A widespread outcry followed defence barrister Elizabeth O’Connell's suggestion that a girl’s underwear could imply consent.

During a trial in Ireland, the barrister asked the jury to consider the underwear worn by a teenager who said she had been raped.

In a final address delivered to the court prior to her 27-year-old client being acquitted of the crime, she said: “Does the evidence out-rule the possibility that she was attracted to the defendant and was open to meeting someone and being with someone? You have to look at the way she was dressed. She was wearing a thong with a lace front.”

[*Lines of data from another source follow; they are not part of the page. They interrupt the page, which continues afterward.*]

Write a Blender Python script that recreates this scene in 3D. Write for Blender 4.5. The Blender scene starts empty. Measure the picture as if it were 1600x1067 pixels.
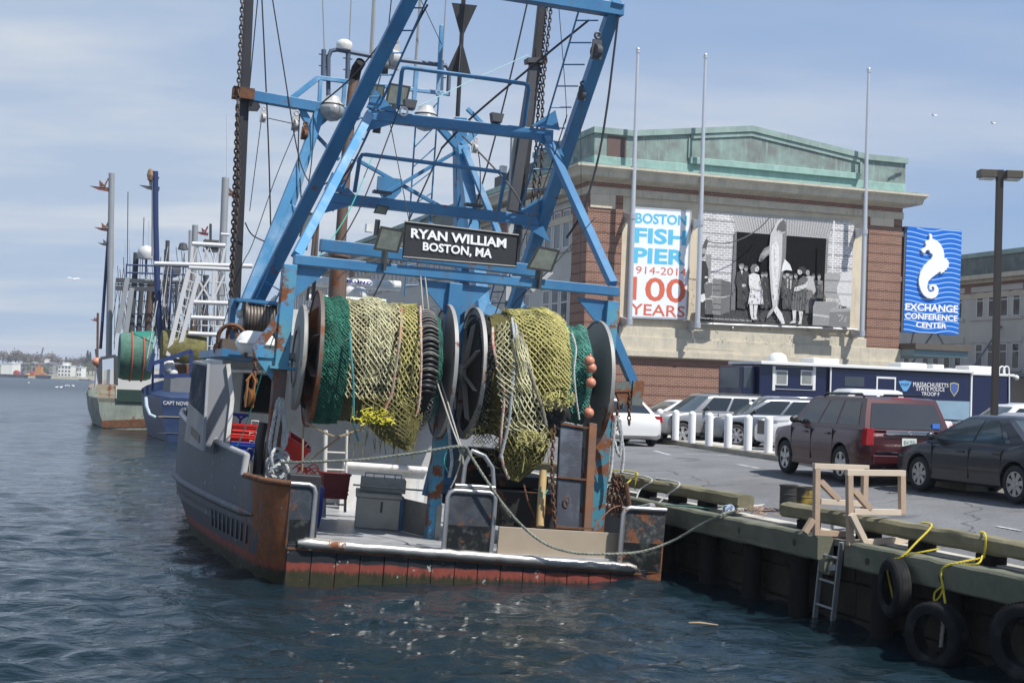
import bpy, bmesh, math, random
import numpy as np
from mathutils import Vector, Matrix, noise
random.seed(7)
rad = math.radians
S = bpy.context.scene
COL = S.collection
# ------------------------------------------------------------ camera
EYE = 3.35; FPX = 2222.0; PITCH = rad(1.96); ROLL = rad(2.0)
_R0 = Vector((1, 0, 0)); _U0 = Vector((0, -math.sin(PITCH), math.cos(PITCH))); FW = Vector((0, math.cos(PITCH), math.sin(PITCH)))
CR = math.cos(ROLL)*_R0 + math.sin(ROLL)*_U0
CU = -math.sin(ROLL)*_R0 + math.cos(ROLL)*_U0
CP = Vector((0, 0, EYE))
cd = bpy.data.cameras.new('camera'); cam = bpy.data.objects.new('camera', cd); COL.objects.link(cam)
cd.sensor_width = 36; cd.lens = 36*FPX/1600; cd.clip_start = .1; cd.clip_end = 20000
cam.matrix_world = Matrix(((CR.x, CU.x, -FW.x, 0), (CR.y, CU.y, -FW.y, 0), (CR.z, CU.z, -FW.z, EYE), (0, 0, 0, 1)))
S.camera = cam
S.view_settings.view_transform = 'Standard'; S.view_settings.look = 'None'
S.view_settings.exposure = 0.32; S.view_settings.gamma = 1
# ------------------------------------------------------------ sun and sky
SUN_EL = rad(57); SUN_H = Vector((.82, -.57, 0)).normalized()
SUN = Vector((SUN_H.x*math.cos(SUN_EL), SUN_H.y*math.cos(SUN_EL), math.sin(SUN_EL)))
sl = bpy.data.lights.new('sun', 'SUN'); sl.energy = 5.0; sl.angle = rad(.55); sl.color = (1, .965, .91)
so = bpy.data.objects.new('sun', sl); COL.objects.link(so)
so.rotation_euler = (-SUN).to_track_quat('-Z', 'Y').to_euler()
so.location = (40, -30, 60)
W = bpy.data.worlds.new('World'); S.world = W; W.use_nodes = True
nt = W.node_tree; nt.nodes.clear()
def wn(t, **k):
    n = nt.nodes.new(t)
    for a, b in k.items(): setattr(n, a, b)
    return n
sky = wn('ShaderNodeTexSky', sky_type='NISHITA'); sky.sun_disc = False; sky.sun_elevation = SUN_EL
sky.sun_rotation = math.atan2(SUN_H.x, SUN_H.y); sky.air_density = 1.0; sky.dust_density = .35; sky.ozone_density = 1.3
tc = wn('ShaderNodeTexCoord')
sx = wn('ShaderNodeSeparateXYZ'); nt.links.new(tc.outputs['Generated'], sx.inputs[0])
# cloud plane projection: direction / (z + .12)
za = wn('ShaderNodeMath', operation='MAXIMUM'); nt.links.new(sx.outputs[2], za.inputs[0]); za.inputs[1].default_value = 0
zb = wn('ShaderNodeMath', operation='ADD'); nt.links.new(za.outputs[0], zb.inputs[0]); zb.inputs[1].default_value = .10
dv = wn('ShaderNodeVectorMath', operation='DIVIDE'); nt.links.new(tc.outputs['Generated'], dv.inputs[0])
cb = wn('ShaderNodeCombineXYZ')
for i in range(3): nt.links.new(zb.outputs[0], cb.inputs[i])
nt.links.new(cb.outputs[0], dv.inputs[1])
n1 = wn('ShaderNodeTexNoise'); n1.inputs['Scale'].default_value = .55; n1.inputs['Detail'].default_value = 6; n1.inputs['Roughness'].default_value = .52
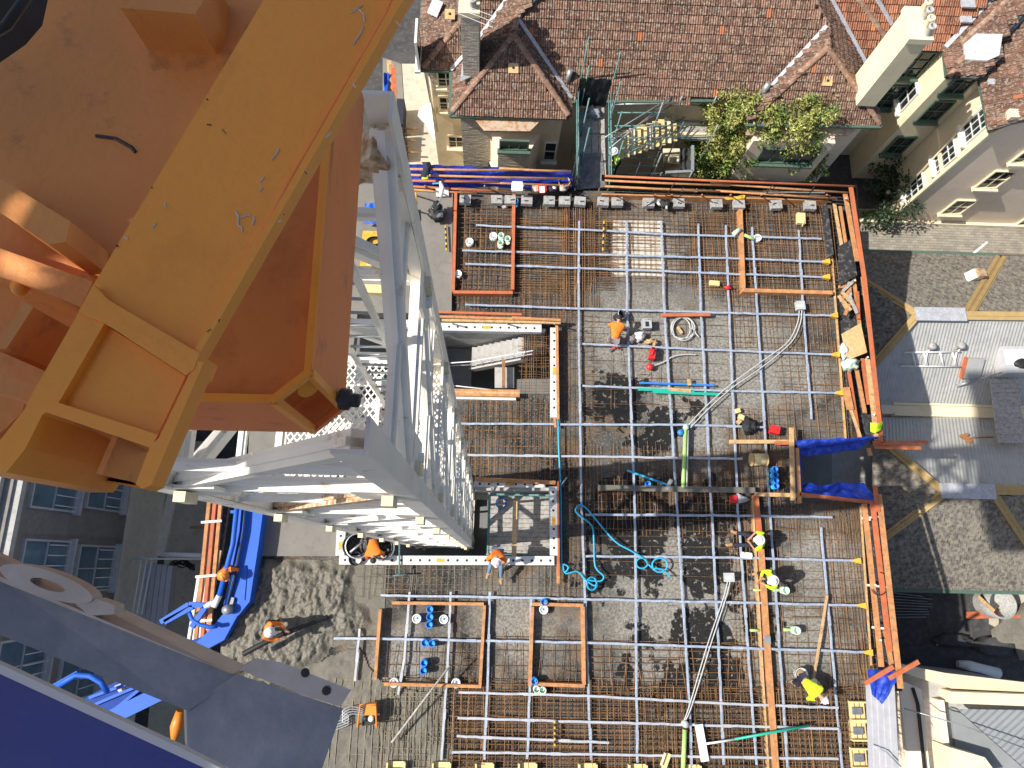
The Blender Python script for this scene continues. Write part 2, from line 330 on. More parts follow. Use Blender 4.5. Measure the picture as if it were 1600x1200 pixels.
def ridge(parent, a, b, m=None, r=.13, name='ridge_tile'):
    global RIDGE
    a = Vector(a); b = Vector(b); d = (b-a); nn = max(1, int(d.length/.40)); x = d.normalized(); z = Vector((0, 0, 1)); y = z.cross(x).normalized(); z = x.cross(y)
    if RIDGE is None:
        g = G(); vs = []
        for s, rr in ((-.21, 1.1), (.21, .92)):
            for k in range(6):
                t = math.pi*k/5; vs.append((s, math.cos(t)*r*rr, math.sin(t)*r*rr*.75))
        vs += [(-.21, c*r*1.1, -.05) for c in (1, -1)]
        g.add(vs, [(k, k+1, 6+k+1, 6+k) for k in range(5)]+[(0, 12, 13, 5, 4, 3, 2, 1)], True)
        RIDGE = bpy.data.meshes.new('ridge_tile'); RIDGE.from_pydata([tuple(v) for v in g.v], [], g.f); RIDGE.materials.append(M['ridge']); RIDGE.update()
    off = OFF[parent.name]
    for i in range(nn):
        o = link(name, RIDGE, parent); c = a+d*((i+.5)/nn)-off+Vector((U(-.01, .01), U(-.01, .01), .02))
        R = Matrix((x, y, z)).transposed().to_4x4(); R.translation = c
        o.matrix_local = R @ Matrix.Rotation(U(-.05, .05), 4, 'X')
def flashing(parent, a, b, w=.2, name='valley_flashing'):
    ob(name, G().beam(Vector(a)+Vector((0, 0, .10)), Vector(b)+Vector((0, 0, .10)), w, .06), M['flash'], parent)
def window(parent, c, n, w, h, cols=2, rows=2, fm='white_trim', sill=True, depth=.1, reveal=None, label=None):
    """a framed window standing proud of its wall: frame and glazing bars, pane, sill"""
    c = Vector(c); n = Vector(n).normalized(); u = Vector((-n.y, n.x, 0)); z = Vector((0, 0, 1)); t = .07
    def bar(g, a0, a1, b0, b1, d0, d1):
        g.hexa([c+u*x+z*y+n*d0 for x, y in ((a0, b0), (a1, b0), (a1, b1), (a0, b1))], [c+u*x+z*y+n*d1 for x, y in ((a0, b0), (a1, b0), (a1, b1), (a0, b1))])
    g = G()
    bar(g, -w/2, w/2, h/2-t, h/2, 0, depth); bar(g, -w/2, w/2, -h/2, -h/2+t, 0, depth); bar(g, -w/2, -w/2+t, -h/2+t, h/2-t, 0, depth); bar(g, w/2-t, w/2, -h/2+t, h/2-t, 0, depth)
    for i in range(1, cols): x = -w/2+w*i/cols; bar(g, x-.02, x+.02, -h/2+t, h/2-t, .03, depth-.03)
    for i in range(1, rows): y = -h/2+h*i/rows; bar(g, -w/2+t, w/2-t, y-.02, y+.02, .032, depth-.032)
    o = ob('window', g, M[fm], parent, label)
    p = G(); bar(p, -w/2+t, w/2-t, -h/2+t, h/2-t, .012, .024); ob('pane', p, M['glass'], o)
    if sill: s = G(); bar(s, -w/2-.08, w/2+.08, -h/2-.12, -h/2-.002, 0, depth+.14); ob('sill', s, M[fm], o)
    return o
def bricks(parent, x0, x1, z0, z1, y, m, bw=.24, bh=.086):
    g = G(); j = 0; z = z0
    while z < z1-bh*.5:
        x = x0-(j % 2)*bw/2
        while x < x1-.02:
            a = max(x, x0); b = min(x+bw-.012, x1)
            if b-a > .03: g.bx(a, b, y-.012+U(-.004, .004), y+.03, z, z+bh-.012)
            x += bw
        z += bh; j += 1
    return ob('brickwork', g, m, parent, kind='stuff')
def corrugated(name, plane, polypx, m, parent, along, pitch=.076, amp=.012, clip=None):
    """sinusoidal sheet iron laid on a plane; ribs run along the direction given"""
    p0, n = plane; v = Vector(along); v = (v-n*v.dot(n)).normalized(); u = v.cross(n).normalized()
    pts = [on_plane(a, b, p0, n) for a, b in polypx]; q = [((p-p0).dot(u), (p-p0).dot(v)) for p in pts]
    u0 = min(a for a, b in q); u1 = max(a for a, b in q); g = G(); x = u0+.001; prev = None; k = 0
    while x < u1:
        cr = []
        for i in range(len(q)):
            (a0, b0), (a1, b1) = q[i], q[(i+1) % len(q)]
            if (a0 <= x) != (a1 <= x): cr.append(b0+(b1-b0)*(x-a0)/(a1-a0))
        if len(cr) >= 2:
            h = (0, amp, 0, -amp)[k % 4]; cur = (p0+u*x+v*min(cr)+n*h, p0+u*x+v*max(cr)+n*h)
            if prev: g.add([prev[0], cur[0], cur[1], prev[1]], [(0, 1, 2, 3)])
            prev = cur
        x += pitch/4*2; k += 1
    return ob(name, g, m, parent, kind=None)

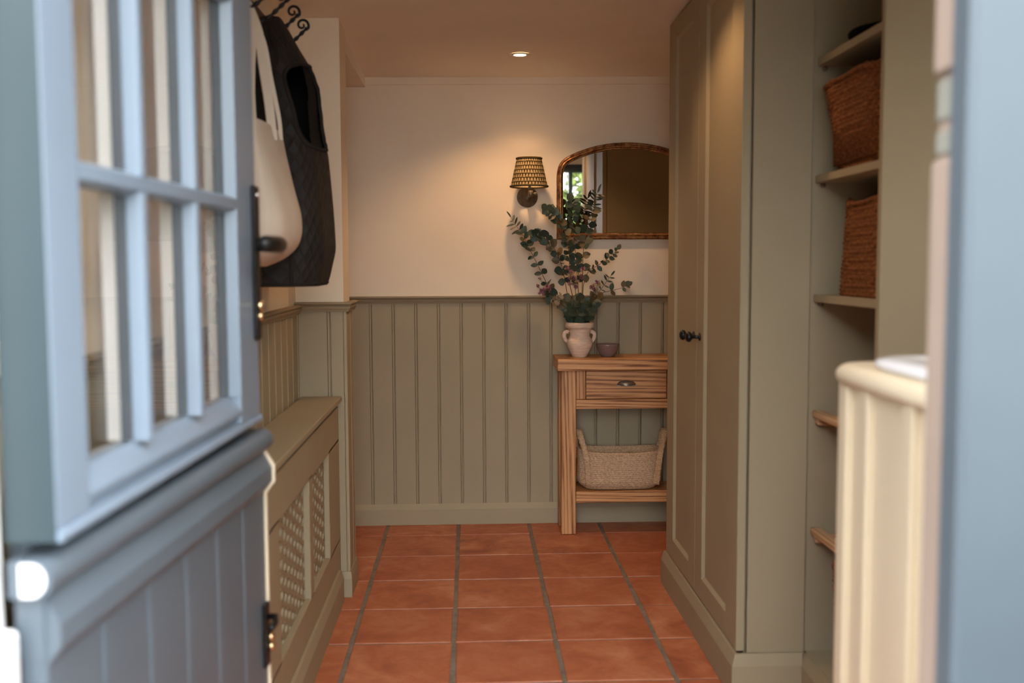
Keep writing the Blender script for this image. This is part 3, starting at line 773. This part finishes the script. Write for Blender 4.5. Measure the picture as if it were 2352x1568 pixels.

It should be absolutely astonishing that such an argument remains admissible, that it has not yet been rendered obsolete through years of impassioned campaigning and common sense. But it’s just another high profile example of the kind of victim blaming and woman shaming behaviour that reverberates through the justice system and society more widely.

It speaks of an attitude to women and to sex that is outdated, sexist and that contains within it echoes of every hideous assumption that has tied sexual assault to notions of female agency for centuries.

A reminder for those who have somehow forgotten or remain resistant to this, be you barrister, dinosaur or other – the way that a woman dresses, conducts herself sexually or otherwise behaves does not exclude her from being raped or assaulted, does not mean she was “asking for it”. A dress is not a yes, as the saying goes, and a thong is not an invitation.

What would our society – the one, by the way, in which both the fully covered woman and the scantily-clad face condemnation - have us wear, should we wish to avoid pernicious assumptions in the courtroom and the columns? Chastity belts may still have a place in some of the more niche clubs but they don’t look great under a pencil skirt.

Experience tells me that by this point in my column, there will be some desperate to ask why I'm not speaking about this issue as it pertains to men. For clarity, and to highlight my point further, I don't speak about men here because what they wear when they are raped thankfully appears to be an irrelevance. I may be wrong but I simply don’t recall a single rape trial in which a pair of tight Calvins were waved at the jury as evidence of a man’s alluring behaviour.

A recent exhibition in Belgium displayed clothing that fitted the description of what victims wore when they were attacked, from pyjamas to tracksuit bottoms and t-shirts. Titled ‘Is It My Fault?’, it absolutely underlined the answer to its own question – no. It is not - is never - a victim’s fault that they were raped.

I don’t care if they changed their mind at the heart of an enthusiastic ten-person orgy in a footballer’s hotel room, were walking down an alley on their own, carrying out sex work or dressed from head to foot in Ann Summers’ skimpiest wares – unless she’s asking for it, she’s not asking for it. Consent matters. And, just for any avoidance of doubt, it can be withdrawn at any point.

The ever-looming threat of sexual assault has long been a tool by which female behaviour is traditionally policed. It is not our behaviour that needs to change but the attitudes of those who persist in thinking we had it coming.